Nearly two-thirds of the residences in California are single-family homes, and more than 60 pecent of the housing stock in Los Angeles is single-family homes. A survey on residential land use by the Terner Center confirms that anti-density zoning and local opposition to denser housing developments predict higher housing costs, locking out many low- and moderate-income families. That, in turn, excludes many residents of color with less income and overall wealth.

These restrictive zoning laws have created a housing market that fails all but the wealthiest families, perpetuates segregation, inflates housing costs, and reduces opportunities for communities of color throughout the state. Of the Californians paying unaffordable rents, almost 70 percent are people of color. Further, homeownership is the primary way in which most Americans build wealth for their families, but California’s expensive for-sale market—featuring the third-highest median home price in the country— has pushed what was once a modest goal farther and farther out of reach for most people of color. Without question, this continues and exacerbates existing health and educational inequities and increases gentrification. 

SB 1120 takes an important initial step for more inclusive housing policy by making two important major changes to state law. First, it allows someone to build a second home on a parcel that a local government has previously limited to single-family use, allowing more housing growth in places that need it. Second, it allows a lot to be split into two lots under specific circumstances, allowing those who meet the criteria to build even more housing options on otherwise unused land. The result will be neighborhoods that currently only allow more expensive, single-family homes would now include smaller, naturally more affordable housing that fits within existing neighborhoods. This is especially important because right now in cities like L.A. and Oakland, current zoning law pushes most development to neighborhoods that have historically been refuges for low-income communities of color. 

The evidence is clear that if we are to seriously address neighborhood segregation and improve opportunities for low-income communities and communities of color in our state, elected officials need to address exclusionary zoning and to open up more residential land for smaller, less expensive housing. UC Berkeley’s Othering and Belonging Institute recommends the state put this as their top priority and implement policies like SB 1120 that repeal excessive exclusionary zoning and encourage local jurisdictions to take action to roll back excessively restrictive zoning in their own communities. This will make affordable housing options more accessible to low-income communities of color, lessening their housing burdens and providing them a realistic avenue to economic security and wealth-building. 

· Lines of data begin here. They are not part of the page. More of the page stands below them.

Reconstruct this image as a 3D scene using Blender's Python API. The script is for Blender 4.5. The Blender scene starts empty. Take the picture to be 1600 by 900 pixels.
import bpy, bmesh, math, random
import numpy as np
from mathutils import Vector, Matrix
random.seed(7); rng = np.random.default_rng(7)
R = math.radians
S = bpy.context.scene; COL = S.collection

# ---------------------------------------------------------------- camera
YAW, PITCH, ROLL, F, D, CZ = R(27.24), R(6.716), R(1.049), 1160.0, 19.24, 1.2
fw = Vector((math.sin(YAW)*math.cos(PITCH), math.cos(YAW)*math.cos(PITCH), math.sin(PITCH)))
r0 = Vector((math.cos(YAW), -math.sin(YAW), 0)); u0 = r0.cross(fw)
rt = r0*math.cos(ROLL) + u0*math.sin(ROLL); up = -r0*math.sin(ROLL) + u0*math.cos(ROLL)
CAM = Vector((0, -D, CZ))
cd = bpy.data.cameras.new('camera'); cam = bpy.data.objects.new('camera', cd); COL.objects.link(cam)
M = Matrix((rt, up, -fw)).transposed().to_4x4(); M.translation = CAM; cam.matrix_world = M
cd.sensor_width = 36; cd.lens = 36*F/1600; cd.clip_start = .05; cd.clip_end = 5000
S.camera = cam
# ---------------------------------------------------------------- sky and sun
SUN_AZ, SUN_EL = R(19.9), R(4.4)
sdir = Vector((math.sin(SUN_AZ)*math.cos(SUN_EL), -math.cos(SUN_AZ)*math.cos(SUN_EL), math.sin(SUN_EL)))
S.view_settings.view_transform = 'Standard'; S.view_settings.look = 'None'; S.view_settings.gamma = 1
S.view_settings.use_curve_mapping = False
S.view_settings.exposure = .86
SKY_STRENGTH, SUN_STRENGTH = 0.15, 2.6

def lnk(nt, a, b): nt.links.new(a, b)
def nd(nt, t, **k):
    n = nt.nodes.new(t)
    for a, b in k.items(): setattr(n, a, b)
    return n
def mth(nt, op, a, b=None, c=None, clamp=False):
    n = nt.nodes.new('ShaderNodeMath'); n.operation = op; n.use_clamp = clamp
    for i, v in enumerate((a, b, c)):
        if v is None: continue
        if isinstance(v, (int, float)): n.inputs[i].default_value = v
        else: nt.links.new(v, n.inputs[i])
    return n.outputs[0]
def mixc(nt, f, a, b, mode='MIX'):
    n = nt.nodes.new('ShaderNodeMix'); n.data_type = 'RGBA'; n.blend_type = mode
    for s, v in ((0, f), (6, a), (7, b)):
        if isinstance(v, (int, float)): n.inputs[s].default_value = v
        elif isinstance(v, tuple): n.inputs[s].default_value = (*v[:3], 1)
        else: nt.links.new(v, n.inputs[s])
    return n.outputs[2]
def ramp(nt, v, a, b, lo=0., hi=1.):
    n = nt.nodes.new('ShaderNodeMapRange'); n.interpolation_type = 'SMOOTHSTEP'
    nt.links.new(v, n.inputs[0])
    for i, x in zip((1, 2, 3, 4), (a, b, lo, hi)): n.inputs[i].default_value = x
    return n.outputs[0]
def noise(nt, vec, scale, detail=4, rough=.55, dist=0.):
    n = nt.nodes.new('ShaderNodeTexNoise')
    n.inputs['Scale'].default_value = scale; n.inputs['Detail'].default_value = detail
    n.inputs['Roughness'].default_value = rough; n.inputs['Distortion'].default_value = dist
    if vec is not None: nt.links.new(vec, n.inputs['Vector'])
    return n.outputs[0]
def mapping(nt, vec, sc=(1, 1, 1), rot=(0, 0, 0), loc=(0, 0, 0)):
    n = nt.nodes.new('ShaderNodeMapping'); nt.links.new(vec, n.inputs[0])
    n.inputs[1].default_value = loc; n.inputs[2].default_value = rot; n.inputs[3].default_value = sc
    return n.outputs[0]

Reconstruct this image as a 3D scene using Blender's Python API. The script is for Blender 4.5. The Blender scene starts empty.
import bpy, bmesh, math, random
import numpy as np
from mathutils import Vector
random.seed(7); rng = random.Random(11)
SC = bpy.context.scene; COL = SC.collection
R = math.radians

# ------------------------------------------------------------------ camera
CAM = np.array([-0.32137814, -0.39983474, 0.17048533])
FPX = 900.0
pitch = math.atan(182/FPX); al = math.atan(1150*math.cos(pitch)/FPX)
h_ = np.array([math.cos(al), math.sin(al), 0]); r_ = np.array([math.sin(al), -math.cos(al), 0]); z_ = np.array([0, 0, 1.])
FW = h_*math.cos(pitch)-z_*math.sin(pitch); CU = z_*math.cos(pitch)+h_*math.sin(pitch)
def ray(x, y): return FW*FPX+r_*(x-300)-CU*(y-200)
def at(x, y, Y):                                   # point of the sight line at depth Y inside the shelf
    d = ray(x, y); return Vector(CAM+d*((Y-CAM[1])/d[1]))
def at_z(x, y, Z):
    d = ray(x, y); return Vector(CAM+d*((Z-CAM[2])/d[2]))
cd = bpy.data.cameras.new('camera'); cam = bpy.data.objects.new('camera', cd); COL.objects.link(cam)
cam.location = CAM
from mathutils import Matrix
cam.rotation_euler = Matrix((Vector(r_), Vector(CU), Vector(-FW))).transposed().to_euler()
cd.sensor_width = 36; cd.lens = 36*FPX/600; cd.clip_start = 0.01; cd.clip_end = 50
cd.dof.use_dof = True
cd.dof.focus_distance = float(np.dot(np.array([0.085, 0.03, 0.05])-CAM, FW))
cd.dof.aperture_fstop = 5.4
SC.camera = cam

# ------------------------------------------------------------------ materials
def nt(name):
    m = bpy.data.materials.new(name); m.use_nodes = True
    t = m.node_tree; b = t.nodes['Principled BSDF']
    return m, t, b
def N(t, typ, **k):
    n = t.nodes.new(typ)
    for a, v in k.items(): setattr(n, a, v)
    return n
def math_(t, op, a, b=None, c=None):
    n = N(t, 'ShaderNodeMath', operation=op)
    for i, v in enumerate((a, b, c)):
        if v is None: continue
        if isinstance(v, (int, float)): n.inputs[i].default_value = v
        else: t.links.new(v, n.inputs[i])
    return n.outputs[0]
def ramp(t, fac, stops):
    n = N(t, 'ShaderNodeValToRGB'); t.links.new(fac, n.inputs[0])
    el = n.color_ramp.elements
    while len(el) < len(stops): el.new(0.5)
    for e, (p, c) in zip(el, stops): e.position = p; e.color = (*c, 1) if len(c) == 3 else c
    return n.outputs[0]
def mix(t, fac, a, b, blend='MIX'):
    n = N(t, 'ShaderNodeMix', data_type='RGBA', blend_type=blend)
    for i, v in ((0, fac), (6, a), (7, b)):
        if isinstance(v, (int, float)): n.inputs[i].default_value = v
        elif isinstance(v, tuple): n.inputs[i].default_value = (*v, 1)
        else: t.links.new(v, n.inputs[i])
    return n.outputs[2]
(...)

Very few California elected officials would say they are in favor of only creating housing only for the wealthiest residents or upholding systems that continue segregated neighborhoods. And yet that is what our current zoning rules require by making any housing other than single-family homes illegal in the majority of the state. We need the California Legislature to take action that will allow California to build enough housing and start to address structural barriers to homeownership for communities of color. SB 1120 is the first step in making that happen. We urge all legislators to support and pass this important piece of legislation.